Oleh: Agusto Sulistio – Indonesia Democracy Monitor
Mudanews.com OPINI – Gerakan buruh Indonesia kembali mendapat sorotan setelah Konfederasi Serikat Pekerja Seluruh Indonesia (KSPSI) di bawah kepemimpinan Jumhur Hidayat meneguhkan diri sebagai organisasi buruh terbesar di Tanah Air. Dengan jutaan anggota lintas sektor, KSPSI tidak hanya menjadi payung federasi buruh, tetapi juga kekuatan sipil yang menentukan arah gerakan pekerja Indonesia. Di era Jokowi aksi demonstrasi Aliansi Aksi Sejuta Buruh di mana KSPSI berada di dalamnya telah membuktikan kerap mendominasi dengan jumlah massa aksi terbesar.

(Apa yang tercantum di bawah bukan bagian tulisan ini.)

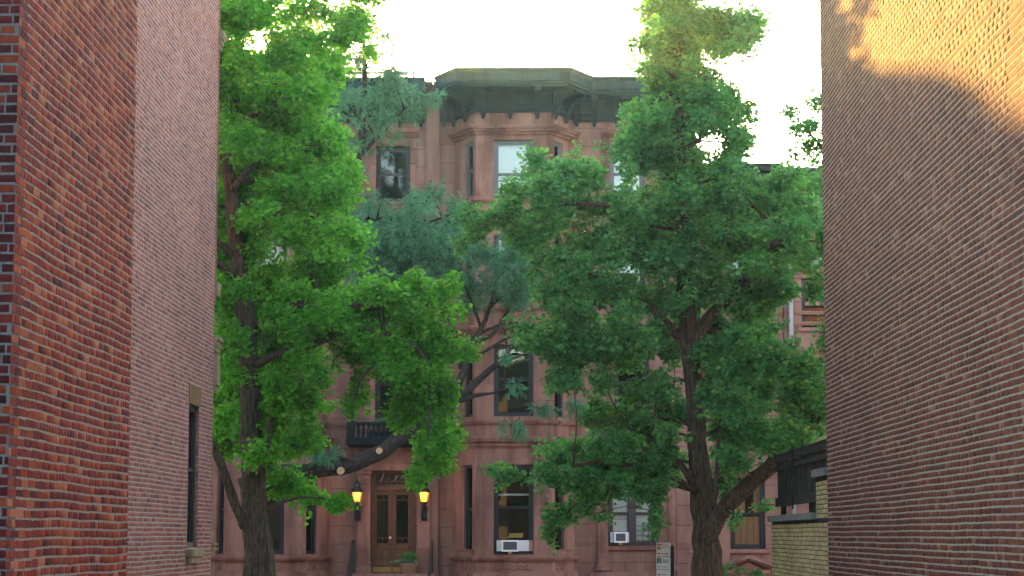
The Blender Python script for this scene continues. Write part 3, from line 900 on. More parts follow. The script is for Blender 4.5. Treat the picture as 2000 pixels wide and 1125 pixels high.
# unseen houses added on the left of the row to block the low sun
for k in range(5):
    xr = X_A - 2.62 - 7.12*k; xl = xr - 7.10
    t = empty('brownstone_house', ((xl + xr)/2, YF, 0), ['first', 'second', 'third', 'fourth', 'fifth'][k] + ' plain brownstone house to the left of the house with the wooden double door', 'house', 'houses further along the row')
    wl = MB(); Wk = (Vector((xl, YF, 0)), UX, NY); hk = [(u_, u_ + 1.05, z_, z_ + 2.1) for u_ in (1.0, 3.0, 5.0) for z_ in (2.4, 6.1, 9.6, 12.6)]
    hk = [(a, c, z0, min(z1, 14.2)) for a, c, z0, z1 in hk]
    panel(wl, Wk, 0, 7.1, 0, Z_TOP - .03, hk, -.38, 0); wl.build('wall', M['stone'], t)
    MB().box((xl, YF + .4, 0), (xr, YF + 12, Z_TOP - .04)).build('rear_wall', M['room'], t)
    for a, c, z0, z1 in hk: MB().fbox(Wk, a, c, z0, z1, -.24, -.2).build('window', M['frame_black'], t)
    loft(MB(), [(xl + .01, YF), (xr - .01, YF)], [(0, Z_FAS), (.1, Z_FAS), (.1, Z_SOF), (.85, Z_SOF), (.95, Z_TOP), (-.05, Z_TOP + .06), (0, Z_SOF)]).build('cornice', M['cornice'], t)
    MB().box((xl, YF - .02, Z_TOP - .029), (xr, YF + 12.2, Z_TOP + .02)).build('roof', M['roof'], t)

# --- entrance of the left house
def dz(py): return ZF(py)
u0, u1, z0, z1 = entA
uc = (u0+u1)/2
zd1 = dz(957)
fr = MB(); d1, d0 = -.16, -.30
fr.fbox(WA, u0, u0 + .13, z0, z1, d0, d1); fr.fbox(WA, u1 - .13, u1, z0, z1, d0, d1); fr.fbox(WA, u0 + .13, u1 - .13, z1 - .10, z1, d0, d1)
fr.fbox(WA, u0 + .13, u1 - .13, zd1, zd1 + .10, d0, d1 + .05)
dfr = fr.build('door_frame', M['door_wood'], hA)
tr = MB(); ta, tb = zd1 + .10, z1 - .10
tr.fbox(WA, u0 + .13, u1 - .13, ta, ta + .05, d0 + .02, d1 - .03); tr.fbox(WA, u0 + .13, u1 - .13, tb - .05, tb, d0 + .02, d1 - .03)
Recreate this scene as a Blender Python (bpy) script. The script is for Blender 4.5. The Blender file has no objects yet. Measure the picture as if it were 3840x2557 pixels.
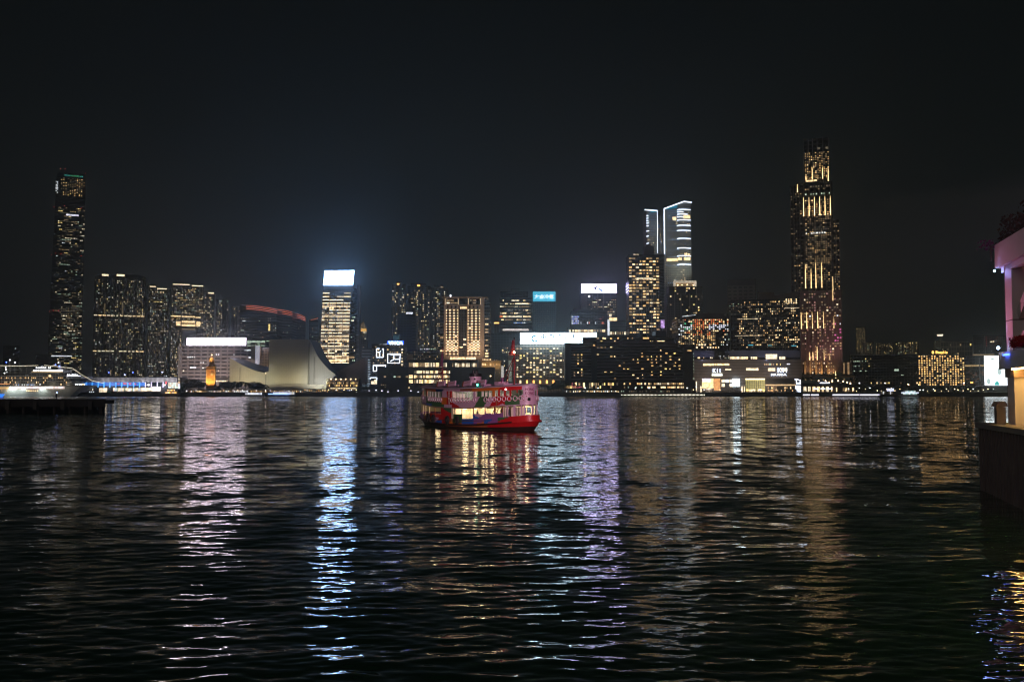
import bpy, bmesh, math, random
import numpy as np
from mathutils import Vector, Matrix
R = math.radians
S = bpy.context.scene
COL = S.collection
random.seed(7)

# ------------------------------------------------------------------ camera, sky, light, exposure
F, HZ, CAMZ = 3500.0, 1464.0, 6.0            # focal length and horizon row in photo pixels (3840 x 2557), eye height
TILT = math.atan((HZ - 1278.5) / F)
cd = bpy.data.cameras.new('camera')
cam = bpy.data.objects.new('camera', cd); COL.objects.link(cam)
cam.location = (0, 0, CAMZ); cam.rotation_euler = (R(90) + TILT, 0, 0)
cd.sensor_width = 36; cd.lens = 36 * F / 3840; cd.clip_start = 0.3; cd.clip_end = 12000
S.camera = cam
S.view_settings.view_transform = 'Standard'; S.view_settings.look = 'None'
S.view_settings.exposure = 0.0; S.view_settings.gamma = 1.0
S.cycles.use_denoising = True; S.cycles.pixel_filter_type = 'BLACKMAN_HARRIS'; S.cycles.filter_width = 1.15
S.cycles.max_bounces = 6; S.cycles.glossy_bounces = 4; S.cycles.diffuse_bounces = 3
S.cycles.transparent_max_bounces = 8; S.cycles.volume_bounces = 0
S.cycles.sample_clamp_indirect = 6; S.cycles.adaptive_threshold = 0.006
S.cycles.caustics_reflective = False; S.cycles.caustics_refractive = False

SUN_EL, SUN_AZ = -9.0, 160.0
w = bpy.data.worlds.new('World'); S.world = w; w.use_nodes = True
nt = w.node_tree; nt.nodes.clear()
wo = nt.nodes.new('ShaderNodeOutputWorld')
sky = nt.nodes.new('ShaderNodeTexSky'); sky.sky_type = 'NISHITA'; sky.sun_disc = False
sky.sun_elevation = R(SUN_EL); sky.sun_rotation = R(SUN_AZ)
b1 = nt.nodes.new('ShaderNodeBackground'); b1.inputs[1].default_value = 0.05
nt.links.new(sky.outputs[0], b1.inputs[0])
tc = nt.nodes.new('ShaderNodeTexCoord'); sp = nt.nodes.new('ShaderNodeSeparateXYZ')
nt.links.new(tc.outputs['Generated'], sp.inputs[0])
rp = nt.nodes.new('ShaderNodeValToRGB')
nt.links.new(sp.outputs[2], rp.inputs[0])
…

Jumhur sendiri bukan figur baru. Rekam jejaknya panjang, ditempa di kampus ITB, dipenjara di era Orde Baru di Sukamiskin, tempat tokoh proklamasi juga presiden pertama, Ir. Soekarno dipenjara di masa kolonial, hingga kembali menjadi tahanan politik di masa pemerintahan Jokowi karena tuduhan yang tak terbukti terkait aksi rusuh tolak RUU Omnibus Law, beberapa tahun silam. Dari pengalaman itu lahirlah keteguhan sikap untuk berpihak kepada buruh dan rakyat kecil tanpa kompromi dan konsisten.
Ketika menjelang akhir Agustus 2025 muncul ajakan “kepung DPR” yang ramai di media sosial, situasi semakin memanas. Ajakan itu kemudian kembali diwujudkan Partai Buruh pimpinan Said Iqbal dalam aksi turun ke jalan pada 28 Agustus 2025. Tak lama berselang aksi itu berakhir tragis, seorang buruh pekerja Ojek Online bernama Affan tewas setelah dilindas mobil rantis polisi di sekitar lokasi unjuk rasa. Peristiwa itu memicu gelombang kemarahan, di sejumlah daerah massa membakar gedung DPRD dan kantor polisi di Ibu Kota dan beberapa wilayah lainnya.
Sebelum tanggal 25 Agustus Jumhur mengambil keputusan penting. Ia melarang buruh KSPSI dan jaringan rakyat lainnya ikut aksi jalanan baik pada seruan “kepung DPR” 25 Agustus. Demikian juga menghimbau agar tidak mengikuti aksi Partai Buruh 28 Agustus. Keputusan ini terbukti krusial. Andai himbauan itu tidak dilakukan tidak menutup kemungkinan eskalasi kerusuhan hampir pasti akan jauh lebih besar dan sulit dikendalikan.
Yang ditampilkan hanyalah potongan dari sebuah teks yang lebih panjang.